------ Records to process
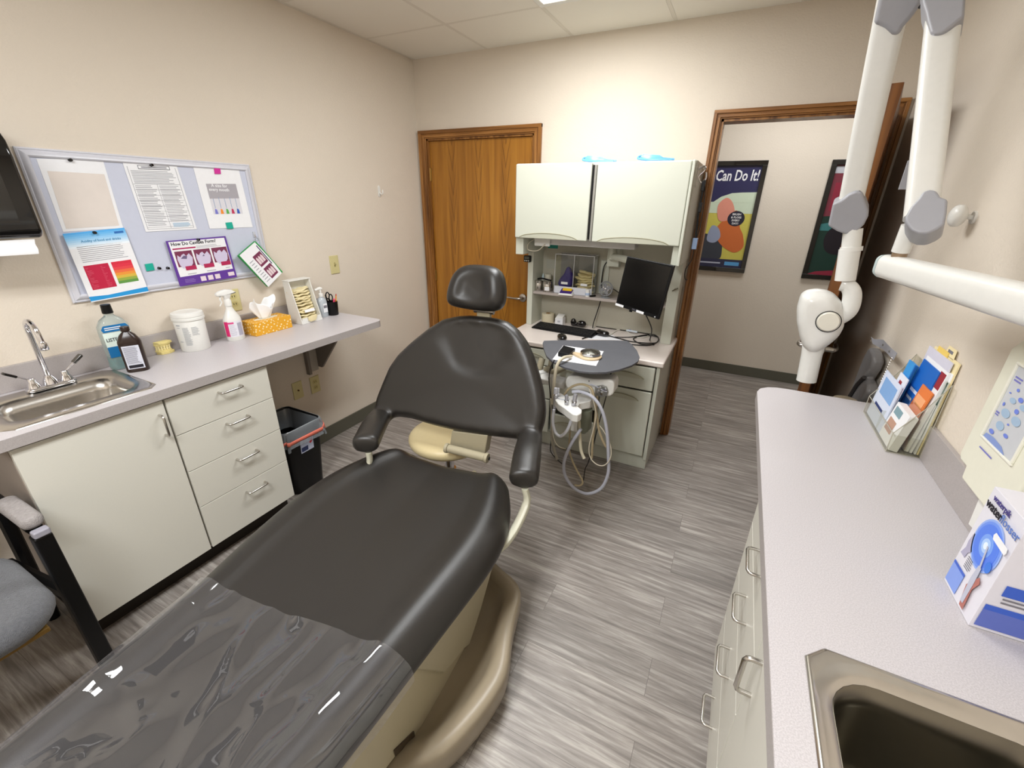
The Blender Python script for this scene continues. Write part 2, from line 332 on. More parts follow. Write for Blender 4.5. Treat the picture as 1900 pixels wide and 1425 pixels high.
b = B(); b.box(-1.75, -1.65, YB+.12, 4.69, 0, CEIL); struct(obj('wall_hall_left', b, wallm))
b = B(); b.box(2.2, 2.3, YB+.12, 4.69, 0, CEIL); struct(obj('wall_hall_right', b, wallm))
b = B(); b.box(XL, XL+.009, .0, YB, 0, .1); struct(obj('baseboard_left', b, M['base'], bev=.003))
b = B(); b.box(-1.65, 2.2, 4.681, 4.69, 0, .1); struct(obj('baseboard_hall', b, M['base'], bev=.003))
b = B(); b.box(XR-.009, XR, 1.95, YB, 0, .1); struct(obj('baseboard_right', b, M['base'], bev=.003))
def casing(name, x0, x1, top, inner0, inner1, itop):
    b = B(); y = YB
    for sx, xa, xb in ((1, x0, inner0), (-1, x1, inner1)):
        for d0, d1, t in ((0, .4, .020), (.4, .52, .014), (.52, .85, .017), (.85, 1, .011)):
            b.box(*sorted((xa+(xb-xa)*d0, xa+(xb-xa)*d1)), y-t, y, 0, top if d0 == 0 else top-(top-itop)*d0)
    o = struct(obj(name, b, M['trim'], bev=.002)); b = B()
    for d0, d1, t in ((0, .4, .020), (.4, .52, .014), (.52, .85, .017), (.85, 1, .011)):
        b.box(x0+(inner0-x0)*d0, x1+(inner1-x1)*d0, y-t-.0005, y, top-(top-itop)*d1, top-(top-itop)*d0)
    obj('head_casing', b, M['trimh'], o, bev=.002)
    b = B(); b.box(inner0-.004, inner0+.012, y, y+.12, 0, itop); b.box(inner1-.012, inner1+.004, y, y+.12, 0, itop); b.box(inner0, inner1, y, y+.12, itop-.012, itop+.004)
    obj('door_jamb', b, M['trim'], o)
    return o
casing('trim_1', -2.35, -1.325, 2.073, -2.286, -1.383, 2.018)
casing('trim_2', -.268, .606, 2.082, -.224, .562, 2.038)
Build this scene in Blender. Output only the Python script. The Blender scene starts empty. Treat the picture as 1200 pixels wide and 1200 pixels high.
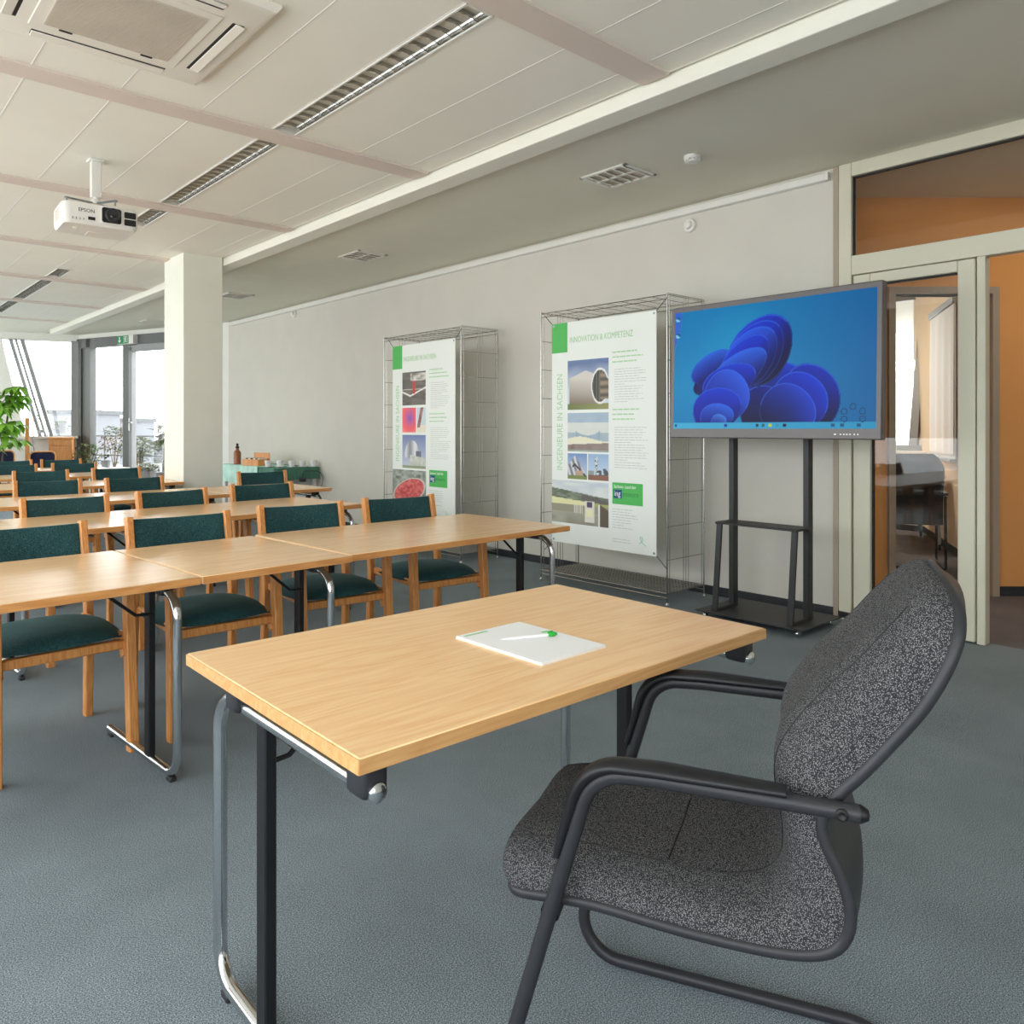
import bpy, bmesh, math, random
from mathutils import Matrix, Vector
PI = math.pi
R = math.radians
random.seed(7)
COL = bpy.context.scene.collection

# ------------------------------------------------------------------ helpers
def lin(c):
    return tuple((x / 255 / 12.92) if x / 255 <= 0.04045 else ((x / 255 + 0.055) / 1.055) ** 2.4 for x in c)

class MB:
    """collects shapes into one mesh"""
    def __init__(s):
        s.v, s.f, s.m = [], [], []
    def add(s, vs, fs, mi=0, M=None):
        o = len(s.v)
        for p in vs:
            p = Vector(p)
            s.v.append(M @ p if M else p)
        for f in fs:
            s.f.append([i + o for i in f]); s.m.append(mi)
        return s
    def box(s, c, d, bev=0.0, rot=None, mi=0, seg=None):
        seg = seg or (1 if bev < .011 else 4)
        bm = bmesh.new(); bmesh.ops.create_cube(bm, size=1)
        for v in bm.verts:
            v.co = Vector((v.co.x * d[0], v.co.y * d[1], v.co.z * d[2]))
        if bev:
            bmesh.ops.bevel(bm, geom=bm.edges[:], offset=min(bev, min(d) * .49), segments=seg, profile=.5, affect='EDGES')
        bm.verts.index_update()
        M = Matrix.Translation(c) @ (rot.to_4x4() if rot else Matrix())
        s.add([v.co.copy() for v in bm.verts], [[v.index for v in f.verts] for f in bm.faces], mi, M)
        bm.free(); return s
    def span(s, a, b, bev=0.0, mi=0):
        return s.box([(a[i] + b[i]) / 2 for i in range(3)], [abs(b[i] - a[i]) for i in range(3)], bev, None, mi)
    def rings(s, rs, closed=True, caps=True, mi=0):
        n = len(rs[0]); vs = [p for r in rs for p in r]; fs = []
        for i in range(len(rs) - 1):
            for j in range(n if closed else n - 1):
                k = (j + 1) % n
                fs.append([i * n + j, i * n + k, (i + 1) * n + k, (i + 1) * n + j])
        if caps and closed:
            fs.append(list(range(n))[::-1]); fs.append([(len(rs) - 1) * n + j for j in range(n)])
        return s.add(vs, fs, mi)
    def sweep(s, pts, shape, closed=False, mi=0, up=None):
        """shape: list of (a,b) offsets or callable(i,t)->list"""
        P = [Vector(p) for p in pts]; n = len(P); T = []
        for i in range(n):
            if closed: t = P[(i + 1) % n] - P[i - 1]
            else: t = P[min(i + 1, n - 1)] - P[max(i - 1, 0)]
            T.append(t.normalized())
        u = Vector(up) if up else (Vector((0, 0, 1)) if abs(T[0].z) < .9 else Vector((1, 0, 0)))
        a = (u - T[0] * u.dot(T[0])).normalized(); rs = []
        for i in range(n):
            a = (a - T[i] * a.dot(T[i])).normalized(); b = T[i].cross(a)
            sh = shape(i) if callable(shape) else shape
            rs.append([P[i] + a * q[1] + b * q[0] for q in sh])
        if closed: rs.append(rs[0])
        return s.rings(rs, True, not closed, mi)
    def tube(s, pts, r, n=10, closed=False, mi=0):
        return s.sweep(pts, [(r * math.cos(2 * PI * k / n), r * math.sin(2 * PI * k / n)) for k in range(n)], closed, mi)
    def bar(s, pts, w, h, mi=0, up=None, bev=.003):
        w, h = w / 2, h / 2; c = min(bev, w * .6, h * .6)
        return s.sweep(pts, [(-w + c, -h), (w - c, -h), (w, -h + c), (w, h - c), (w - c, h), (-w + c, h), (-w, h - c), (-w, -h + c)], False, mi, up)
    def lathe(s, prof, n=24, M=None, mi=0):
        rs = [[Vector((r * math.cos(2 * PI * k / n), r * math.sin(2 * PI * k / n), z)) for k in range(n)] for r, z in prof]
        if M: rs = [[M @ p for p in r] for r in rs]
        return s.rings(rs, True, True, mi)
    def prism(s, poly, h, M=None, mi=0):
        n = len(poly)
        vs = [(x, y, 0) for x, y in poly] + [(x, y, h) for x, y in poly]
        fs = [list(range(n))[::-1], [n + i for i in range(n)]] + [[i, (i + 1) % n, n + (i + 1) % n, n + i] for i in range(n)]
        return s.add(vs, fs, mi, M)
    def quad(s, a, b, c, d, mi=0):
        return s.add([a, b, c, d], [[0, 1, 2, 3]], mi)
    def build(s, name, mats, parent=None, sharp=38, M=None, fix=True):
        me = bpy.data.meshes.new(name)
        me.from_pydata([tuple(p) for p in s.v], [], s.f)
        if M: me.transform(M)
        if not isinstance(mats, (list, tuple)): mats = [mats]
        for m in mats: me.materials.append(m)
        me.polygons.foreach_set('material_index', s.m)
        if fix:
            bm = bmesh.new(); bm.from_mesh(me); bmesh.ops.recalc_face_normals(bm, faces=bm.faces[:]); bm.to_mesh(me); bm.free()
        me.shade_smooth(); me.set_sharp_from_angle(angle=R(sharp))
        o = bpy.data.objects.new(name, me); COL.objects.link(o)
        if parent: o.parent = parent
        return o

def fillet(pts, r, n=7):
    """round the inner corners of a polyline"""
    P = [Vector(p) for p in pts]; out = [P[0]]
    for i in range(1, len(P) - 1):
        ri = r[i - 1] if isinstance(r, (list, tuple)) else r
        a, b = (P[i - 1] - P[i]), (P[i + 1] - P[i])
        la, lb = a.length, b.length; a.normalize(); b.normalize()
        ang = a.angle(b)
        if ri <= 0 or ang > PI - .01: out.append(P[i]); continue
        t = min(ri / math.tan(ang / 2), la * .49, lb * .49); rr = t * math.tan(ang / 2)
        c = P[i] + (a + b).normalized() * (rr / math.sin(ang / 2))
        s, e = P[i] + a * t - c, P[i] + b * t - c
        tot = s.angle(e)
        for k in range(n + 1):
            q = k / n
            out.append(c + (s * math.sin((1 - q) * tot) + e * math.sin(q * tot)) / math.sin(tot))
    out.append(P[-1]); return out

def tag(o, label=None, cat=None, group=None, kind=None):
    if label: o['label'] = label
    if cat: o['category'] = cat
    if group: o['group'] = group
    if kind: o['kind'] = kind
    return o
def thing(name, label, cat, loc=(0, 0, 0), rz=0, group=None):
    o = bpy.data.objects.new(name, None); COL.objects.link(o)
    o.location = loc; o.rotation_euler = (0, 0, rz); o.empty_display_size = .1
    return tag(o, label, cat, group)
def struct(name, mb, m, parent=None, **k):
    o = mb.build(name, m, parent, **k)
    if not parent: o['kind'] = 'structure'
    return o
def copy_tree(o, parent=None):
    c = o.copy(); COL.objects.link(c)
    if parent: c.parent = parent
    for ch in list(o.children): copy_tree(ch, c)
    return c

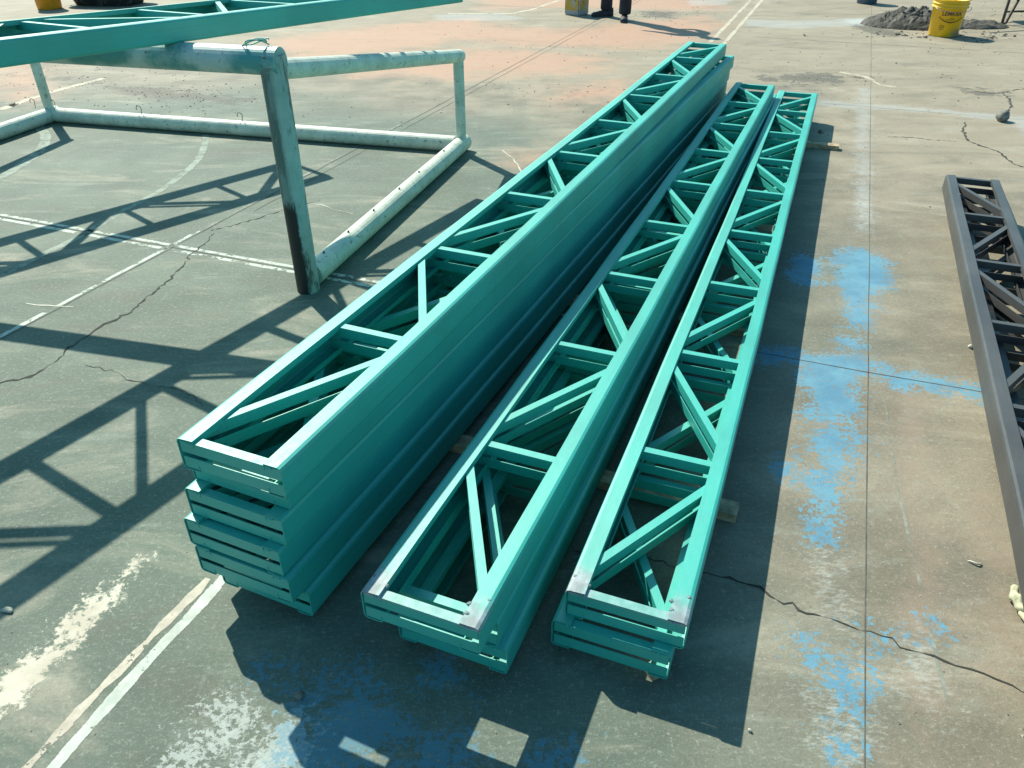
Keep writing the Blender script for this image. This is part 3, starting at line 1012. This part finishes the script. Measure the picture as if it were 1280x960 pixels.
------------
Written request ▸
Hand back the exact lines from the start of the entries to the line with "return tuple((x /", both ends kept and pictures left out.

Solution ▸
The Blender Python script for this scene continues. Write part 2, from line 332 on. More parts follow. Write for Blender 4.5. Treat the picture as 1900 pixels wide and 1425 pixels high.
b = B(); b.box(-1.75, -1.65, YB+.12, 4.69, 0, CEIL); struct(obj('wall_hall_left', b, wallm))
b = B(); b.box(2.2, 2.3, YB+.12, 4.69, 0, CEIL); struct(obj('wall_hall_right', b, wallm))
b = B(); b.box(XL, XL+.009, .0, YB, 0, .1); struct(obj('baseboard_left', b, M['base'], bev=.003))
b = B(); b.box(-1.65, 2.2, 4.681, 4.69, 0, .1); struct(obj('baseboard_hall', b, M['base'], bev=.003))
b = B(); b.box(XR-.009, XR, 1.95, YB, 0, .1); struct(obj('baseboard_right', b, M['base'], bev=.003))
def casing(name, x0, x1, top, inner0, inner1, itop):
    b = B(); y = YB
    for sx, xa, xb in ((1, x0, inner0), (-1, x1, inner1)):
        for d0, d1, t in ((0, .4, .020), (.4, .52, .014), (.52, .85, .017), (.85, 1, .011)):
            b.box(*sorted((xa+(xb-xa)*d0, xa+(xb-xa)*d1)), y-t, y, 0, top if d0 == 0 else top-(top-itop)*d0)
    o = struct(obj(name, b, M['trim'], bev=.002)); b = B()
    for d0, d1, t in ((0, .4, .020), (.4, .52, .014), (.52, .85, .017), (.85, 1, .011)):
        b.box(x0+(inner0-x0)*d0, x1+(inner1-x1)*d0, y-t-.0005, y, top-(top-itop)*d1, top-(top-itop)*d0)
    obj('head_casing', b, M['trimh'], o, bev=.002)
    b = B(); b.box(inner0-.004, inner0+.012, y, y+.12, 0, itop); b.box(inner1-.012, inner1+.004, y, y+.12, 0, itop); b.box(inner0, inner1, y, y+.12, itop-.012, itop+.004)
    obj('door_jamb', b, M['trim'], o)
    return o
casing('trim_1', -2.35, -1.325, 2.073, -2.286, -1.383, 2.018)
casing('trim_2', -.268, .606, 2.082, -.224, .562, 2.038)
Build this scene in Blender. Output only the Python script. The Blender scene starts empty. Treat the picture as 1200 pixels wide and 1200 pixels high.
import bpy, bmesh, math, random
from mathutils import Matrix, Vector
PI = math.pi
R = math.radians
random.seed(7)
COL = bpy.context.scene.collection

# ------------------------------------------------------------------ helpers
def lin(c):
    return tuple((x / 255 / 12.92) if x / 255 <= 0.04045 else ((x / 255 + 0.055) / 1.055) ** 2.4 for x in c)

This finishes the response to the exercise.